Listeners searching for a set of clichéd bromides to pacify their youngsters would do well to stay far away from Simpson’s version of fatherly advice.

“Go and live a little, Bone turns brittle, And skin withers before your eyes,” he urges on the scalding “Brace for Impact (Live a Little).”

Simpson, a Navy veteran, also addresses the age-old ritual of the young being  sent off to war, and a society that equates violence and callousness with manhood.

In “Sea Stories” he describes a new service member as “Just another enlisted egg, in the bowl for Uncle Sam’s beater.” Simpson imagines the young man’s battle with drug addiction, which results in his dishonorable discharge.

“You’ll spend the next year trying to score

From a futon life raft on the floor

And the next fifteen trying to figure out

What the hell you did that for”

And then he drops the unexpected denouement:

“But flying high beats dying for lies

In a politician’s war”

The song that immediately follows, a midnight soul cover of Nirvana’s “In Bloom” takes that work’s critique of unthinking consumer culture and cross pollinates it with the Bee Gees classic “To Love Someone.” It’s a startling move that could have been deeply embarrassing in lesser hands. Simpson’s reading, however, sounds as natural, as inevitable, as a child’s first words.

Of course, all the inspired lyrics and hip song choices would mean little without an equally potent sound to brace up the whole affair. In that  pursuit, Simpson is aided in no small part by both his ace touring band and The Dap-Kings, the swaggering R&B horn section perhaps best known for their work on Amy Winehouse’s breakthrough album “Back to Black.” The combination concoct a dense, rhythmic brew that is at once brighter and more seethingly alive than anything he’s tried before.

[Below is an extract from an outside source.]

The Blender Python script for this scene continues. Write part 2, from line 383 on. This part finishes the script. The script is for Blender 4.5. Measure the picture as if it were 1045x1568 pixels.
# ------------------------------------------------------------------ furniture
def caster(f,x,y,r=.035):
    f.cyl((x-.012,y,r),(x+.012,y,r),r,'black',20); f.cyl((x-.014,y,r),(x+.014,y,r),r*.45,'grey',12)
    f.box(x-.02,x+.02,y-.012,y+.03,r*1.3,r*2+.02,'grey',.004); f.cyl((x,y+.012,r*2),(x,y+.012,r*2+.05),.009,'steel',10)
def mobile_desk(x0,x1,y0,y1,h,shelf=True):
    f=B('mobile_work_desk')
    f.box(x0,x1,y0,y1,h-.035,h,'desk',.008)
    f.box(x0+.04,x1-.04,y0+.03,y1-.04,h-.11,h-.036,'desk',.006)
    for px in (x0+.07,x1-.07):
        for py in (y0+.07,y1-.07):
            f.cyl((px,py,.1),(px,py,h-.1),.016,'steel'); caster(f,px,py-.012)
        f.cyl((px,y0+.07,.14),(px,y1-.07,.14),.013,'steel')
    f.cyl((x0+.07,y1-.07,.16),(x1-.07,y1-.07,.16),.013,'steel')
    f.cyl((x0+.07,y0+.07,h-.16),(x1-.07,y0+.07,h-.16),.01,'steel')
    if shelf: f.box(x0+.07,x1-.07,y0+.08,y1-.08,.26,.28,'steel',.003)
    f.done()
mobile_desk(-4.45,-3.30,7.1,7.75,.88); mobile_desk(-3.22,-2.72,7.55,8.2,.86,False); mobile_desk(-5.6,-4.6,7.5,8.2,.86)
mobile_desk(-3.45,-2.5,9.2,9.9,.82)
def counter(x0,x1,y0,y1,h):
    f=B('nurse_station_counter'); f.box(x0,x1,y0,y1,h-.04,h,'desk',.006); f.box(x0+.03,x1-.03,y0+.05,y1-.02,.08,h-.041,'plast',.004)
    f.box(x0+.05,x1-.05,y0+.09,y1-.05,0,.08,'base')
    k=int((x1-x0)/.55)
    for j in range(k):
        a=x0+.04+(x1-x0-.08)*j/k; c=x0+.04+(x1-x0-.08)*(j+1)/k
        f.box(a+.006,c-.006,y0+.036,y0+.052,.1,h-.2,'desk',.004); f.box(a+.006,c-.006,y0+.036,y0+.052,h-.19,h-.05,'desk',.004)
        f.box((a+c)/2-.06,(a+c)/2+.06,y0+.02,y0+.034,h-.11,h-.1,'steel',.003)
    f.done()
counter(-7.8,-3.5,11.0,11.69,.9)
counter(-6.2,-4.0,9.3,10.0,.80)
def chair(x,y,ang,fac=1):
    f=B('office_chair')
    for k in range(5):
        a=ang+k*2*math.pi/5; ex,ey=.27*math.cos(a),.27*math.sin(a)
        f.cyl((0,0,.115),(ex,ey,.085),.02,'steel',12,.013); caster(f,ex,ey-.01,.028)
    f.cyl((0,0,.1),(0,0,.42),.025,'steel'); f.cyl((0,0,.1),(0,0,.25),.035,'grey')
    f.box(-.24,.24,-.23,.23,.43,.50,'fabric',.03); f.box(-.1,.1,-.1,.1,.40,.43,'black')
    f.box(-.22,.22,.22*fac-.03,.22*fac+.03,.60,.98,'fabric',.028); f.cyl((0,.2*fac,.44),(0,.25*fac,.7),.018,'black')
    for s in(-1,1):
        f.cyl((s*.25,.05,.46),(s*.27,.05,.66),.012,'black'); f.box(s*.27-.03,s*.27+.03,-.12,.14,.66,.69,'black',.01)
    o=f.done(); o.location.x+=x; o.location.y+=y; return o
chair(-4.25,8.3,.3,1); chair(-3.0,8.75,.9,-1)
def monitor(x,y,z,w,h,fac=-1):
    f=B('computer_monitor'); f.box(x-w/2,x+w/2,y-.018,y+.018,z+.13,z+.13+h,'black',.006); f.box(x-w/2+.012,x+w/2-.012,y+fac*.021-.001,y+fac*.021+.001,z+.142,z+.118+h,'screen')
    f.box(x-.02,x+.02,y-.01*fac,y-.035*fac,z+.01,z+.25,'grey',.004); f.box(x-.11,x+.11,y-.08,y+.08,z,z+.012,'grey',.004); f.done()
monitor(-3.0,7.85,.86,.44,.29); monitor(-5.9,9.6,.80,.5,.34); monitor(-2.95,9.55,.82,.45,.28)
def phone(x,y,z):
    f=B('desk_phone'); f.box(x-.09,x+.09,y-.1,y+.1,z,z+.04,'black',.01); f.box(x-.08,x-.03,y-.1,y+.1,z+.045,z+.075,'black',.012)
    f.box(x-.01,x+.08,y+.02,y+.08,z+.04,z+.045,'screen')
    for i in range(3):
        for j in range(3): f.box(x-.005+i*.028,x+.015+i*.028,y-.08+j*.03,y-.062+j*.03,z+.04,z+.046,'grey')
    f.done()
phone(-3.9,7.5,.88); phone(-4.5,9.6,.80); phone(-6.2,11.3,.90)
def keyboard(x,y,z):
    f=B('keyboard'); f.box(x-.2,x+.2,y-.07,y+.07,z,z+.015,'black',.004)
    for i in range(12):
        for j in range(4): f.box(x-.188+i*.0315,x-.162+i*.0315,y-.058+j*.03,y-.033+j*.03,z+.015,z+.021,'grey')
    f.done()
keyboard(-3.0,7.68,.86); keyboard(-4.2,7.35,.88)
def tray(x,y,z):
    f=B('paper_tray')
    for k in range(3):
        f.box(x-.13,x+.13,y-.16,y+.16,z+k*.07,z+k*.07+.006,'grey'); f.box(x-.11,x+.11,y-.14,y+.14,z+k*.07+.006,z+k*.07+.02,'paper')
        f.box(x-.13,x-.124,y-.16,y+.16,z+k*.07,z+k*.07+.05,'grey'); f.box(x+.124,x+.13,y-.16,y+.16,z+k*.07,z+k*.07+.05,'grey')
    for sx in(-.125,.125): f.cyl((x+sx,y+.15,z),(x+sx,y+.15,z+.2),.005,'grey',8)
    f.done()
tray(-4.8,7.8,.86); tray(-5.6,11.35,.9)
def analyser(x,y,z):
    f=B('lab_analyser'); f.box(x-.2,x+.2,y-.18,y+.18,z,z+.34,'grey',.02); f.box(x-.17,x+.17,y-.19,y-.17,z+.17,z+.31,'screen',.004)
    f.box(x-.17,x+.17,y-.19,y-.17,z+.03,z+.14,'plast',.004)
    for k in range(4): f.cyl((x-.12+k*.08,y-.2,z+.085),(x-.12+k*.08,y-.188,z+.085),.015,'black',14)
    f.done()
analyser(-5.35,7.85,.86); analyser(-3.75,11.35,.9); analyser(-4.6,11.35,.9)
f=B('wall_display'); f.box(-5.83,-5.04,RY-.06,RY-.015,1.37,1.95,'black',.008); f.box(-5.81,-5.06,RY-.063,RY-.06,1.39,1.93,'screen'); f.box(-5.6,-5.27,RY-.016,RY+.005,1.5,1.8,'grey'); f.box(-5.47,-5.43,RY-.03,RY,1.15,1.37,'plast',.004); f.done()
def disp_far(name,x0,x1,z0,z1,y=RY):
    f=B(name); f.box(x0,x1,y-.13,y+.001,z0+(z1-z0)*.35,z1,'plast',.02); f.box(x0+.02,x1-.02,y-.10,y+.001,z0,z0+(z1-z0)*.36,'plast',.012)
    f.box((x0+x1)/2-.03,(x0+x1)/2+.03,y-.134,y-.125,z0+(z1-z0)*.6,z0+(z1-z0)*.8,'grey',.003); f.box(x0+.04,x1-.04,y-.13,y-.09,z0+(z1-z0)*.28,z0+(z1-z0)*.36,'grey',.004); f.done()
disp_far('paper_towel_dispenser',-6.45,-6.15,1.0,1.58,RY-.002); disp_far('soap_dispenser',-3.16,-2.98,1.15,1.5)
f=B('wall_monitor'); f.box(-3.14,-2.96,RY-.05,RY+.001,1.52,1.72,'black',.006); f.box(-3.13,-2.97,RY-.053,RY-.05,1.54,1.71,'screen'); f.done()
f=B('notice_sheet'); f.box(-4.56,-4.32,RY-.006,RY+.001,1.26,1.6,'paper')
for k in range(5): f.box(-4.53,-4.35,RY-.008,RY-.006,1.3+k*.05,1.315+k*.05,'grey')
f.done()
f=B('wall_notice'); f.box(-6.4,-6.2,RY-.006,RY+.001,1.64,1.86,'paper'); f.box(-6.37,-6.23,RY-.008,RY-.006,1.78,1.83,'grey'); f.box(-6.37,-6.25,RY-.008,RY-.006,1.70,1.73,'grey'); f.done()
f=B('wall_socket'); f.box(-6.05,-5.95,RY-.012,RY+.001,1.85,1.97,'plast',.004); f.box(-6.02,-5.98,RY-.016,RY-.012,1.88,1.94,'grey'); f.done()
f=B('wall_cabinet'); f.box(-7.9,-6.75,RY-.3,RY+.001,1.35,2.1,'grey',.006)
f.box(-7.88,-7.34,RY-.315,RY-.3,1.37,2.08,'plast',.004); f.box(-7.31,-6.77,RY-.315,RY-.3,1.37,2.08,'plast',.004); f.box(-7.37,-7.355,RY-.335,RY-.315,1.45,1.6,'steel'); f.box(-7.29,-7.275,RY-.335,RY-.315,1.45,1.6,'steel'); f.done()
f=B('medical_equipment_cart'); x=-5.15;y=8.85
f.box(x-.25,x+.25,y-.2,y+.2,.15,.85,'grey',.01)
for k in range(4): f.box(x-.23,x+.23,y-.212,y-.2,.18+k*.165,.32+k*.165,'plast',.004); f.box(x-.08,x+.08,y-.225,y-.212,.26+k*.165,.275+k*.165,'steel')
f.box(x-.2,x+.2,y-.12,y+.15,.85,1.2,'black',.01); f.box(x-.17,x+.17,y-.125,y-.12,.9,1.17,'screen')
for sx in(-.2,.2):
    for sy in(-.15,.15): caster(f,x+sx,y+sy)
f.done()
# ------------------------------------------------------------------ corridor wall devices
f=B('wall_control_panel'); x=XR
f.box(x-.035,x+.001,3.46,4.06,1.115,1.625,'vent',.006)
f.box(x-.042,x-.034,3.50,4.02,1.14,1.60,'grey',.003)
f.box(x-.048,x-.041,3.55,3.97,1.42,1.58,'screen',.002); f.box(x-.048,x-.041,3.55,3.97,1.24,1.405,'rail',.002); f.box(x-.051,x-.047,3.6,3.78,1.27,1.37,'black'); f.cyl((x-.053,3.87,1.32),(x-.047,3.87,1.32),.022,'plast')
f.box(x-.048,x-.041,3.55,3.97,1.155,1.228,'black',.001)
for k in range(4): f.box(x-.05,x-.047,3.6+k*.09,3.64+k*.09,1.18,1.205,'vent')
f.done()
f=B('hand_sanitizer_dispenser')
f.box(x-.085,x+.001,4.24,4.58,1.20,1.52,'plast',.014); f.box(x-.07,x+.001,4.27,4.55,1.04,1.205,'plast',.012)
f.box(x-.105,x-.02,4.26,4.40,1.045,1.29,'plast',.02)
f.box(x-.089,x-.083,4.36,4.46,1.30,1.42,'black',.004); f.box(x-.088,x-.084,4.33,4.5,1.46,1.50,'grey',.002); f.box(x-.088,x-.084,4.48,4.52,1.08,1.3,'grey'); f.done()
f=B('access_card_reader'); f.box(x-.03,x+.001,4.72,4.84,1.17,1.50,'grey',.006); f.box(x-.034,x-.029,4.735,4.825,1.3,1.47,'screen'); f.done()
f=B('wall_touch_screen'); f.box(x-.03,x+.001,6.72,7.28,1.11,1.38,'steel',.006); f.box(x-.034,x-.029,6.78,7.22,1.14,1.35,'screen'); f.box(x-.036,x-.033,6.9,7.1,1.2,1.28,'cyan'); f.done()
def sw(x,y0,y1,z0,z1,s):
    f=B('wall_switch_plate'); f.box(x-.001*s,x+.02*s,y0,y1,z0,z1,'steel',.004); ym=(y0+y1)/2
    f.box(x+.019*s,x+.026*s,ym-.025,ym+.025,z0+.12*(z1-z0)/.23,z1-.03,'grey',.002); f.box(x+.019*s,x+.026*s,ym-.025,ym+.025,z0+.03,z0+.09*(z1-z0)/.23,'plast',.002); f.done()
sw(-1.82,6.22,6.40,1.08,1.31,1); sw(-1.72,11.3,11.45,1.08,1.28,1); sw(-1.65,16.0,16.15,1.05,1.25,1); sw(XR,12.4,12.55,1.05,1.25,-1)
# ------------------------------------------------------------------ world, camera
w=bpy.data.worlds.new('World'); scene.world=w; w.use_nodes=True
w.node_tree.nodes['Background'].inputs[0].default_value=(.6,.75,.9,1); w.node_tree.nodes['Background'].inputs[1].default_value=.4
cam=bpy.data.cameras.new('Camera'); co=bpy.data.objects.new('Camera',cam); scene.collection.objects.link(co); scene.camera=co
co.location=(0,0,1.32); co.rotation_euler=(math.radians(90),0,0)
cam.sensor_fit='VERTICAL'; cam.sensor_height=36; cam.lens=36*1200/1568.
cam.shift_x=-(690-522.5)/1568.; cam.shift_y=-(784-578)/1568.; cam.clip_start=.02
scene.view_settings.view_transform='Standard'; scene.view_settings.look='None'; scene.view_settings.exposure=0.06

With the recent passing of country contrarians Merle Haggard and Guy Clark, Simpson is one of the few musicians left standing who seem willing to not only meet the music’s storied traditions head on, but also cast them aside completely when it suits his restless vision. In the process, he’s proven himself to be one of the few country artists whose albums are anticipated with the same sense of ‘What will he come up with next?’ wonder as progressive rock and rap acts such as Radiohead and Kendrick Lamar.

Whatever direction Simpson chooses to go in the years ahead, he’s already left most of his peers far behind. With a voice like pine tar and dust and a mind like a tornado, it’s bound to be a fascinating journey.